How to Kill New York’s Rental Housing Market

Albany’s Good Cause Eviction proposal is universal rent control.

By The Editorial Board, WSJ

April 1, 2024


Residential apartment buildings in New York City. PHOTO: GETTY IMAGES

You have to marvel at the enlightened economic thinking of New York politicians. Gov. Kathy Hochul and her Legislature are hashing out a deal as part of the state budget that would impose universal rent control while creating tax breaks for housing developers. Increase disincentives for investment, and then layer on subsidies. Genius.


Rents in New York City have soared in recent years even more than inflation. The average monthly rent in Manhattan for market-rate apartments last year was roughly $5,300, about 30% higher than in 2021. Progressives accuse landlords of price-gouging, though their 2019 rent-stabilization law is a major culprit.


Democrats are now pushing so-called Good Cause Eviction standards that would establish a de facto cap on rent increases in what are now market-rate apartments. They want to classify rent increases that exceed 3% or 1.5 times the consumer-price index, whichever is higher, as “unreasonable.” Landlords couldn’t evict tenants who refuse to pay more.


If maintenance costs and insurance premiums increase more than the cap—as they have in recent years—landlords would have to spend thousands of dollars in legal costs to justify rent increases to local housing courts, which could take months. Even if they prevail, it could take a year or more to evict a tenant.


Rent increases on nearly half of New York City’s rental housing stock are already capped, which is a disincentive for landlords to invest in maintenance and improvements. Tenants in rent-regulated units are roughly twice as likely to complain about rodents, heating breakdowns, mold and peeling paint as those in market-rate units.
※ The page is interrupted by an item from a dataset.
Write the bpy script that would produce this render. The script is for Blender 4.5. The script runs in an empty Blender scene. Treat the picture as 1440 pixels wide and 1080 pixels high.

Landlords used to be allowed to “de-regulate” units when tenants moved out and the rent exceeded $2,800 a month. The 2019 law bars them from doing so and limits rent increases to pay for renovations.


One predictable result is that multifamily housing values and investment have plunged. The Federal Deposit Insurance Corp. unloaded loans by failed Signature Bank that were backed by New York rent-regulated buildings at a roughly 40% discount. New York Community Bancorp warned this year that 14% of its rent-regulated loan book was at risk of default. Worries about its heavy exposure to the city’s rent-regulated multifamily housing caused its stock to plunge.


Meantime, rents in market-rate apartments have surged in part because building management companies have sought to compensate for losses on rent-regulated units. Landlords have also removed tens of thousands of units from the market because they would lose money renting them out.


Extending rent control to market-rate apartments will compound the 2019 law’s damage and discourage new housing. Are Democrats in Albany trying to precipitate a local banking crisis by spurring massive write-downs on apartment buildings? Their plan could make New York housing uninvestable.


Perhaps this explains why Ms. Hochul wants to pair rent regulation with tax subsidies to boost “affordable” housing construction, which would be conditioned on developers paying union-scale prevailing wages. Even with tax breaks, developers may not be able to turn a profit. Every time you think Albany Democrats can’t do more economic damage, they come up with something worse.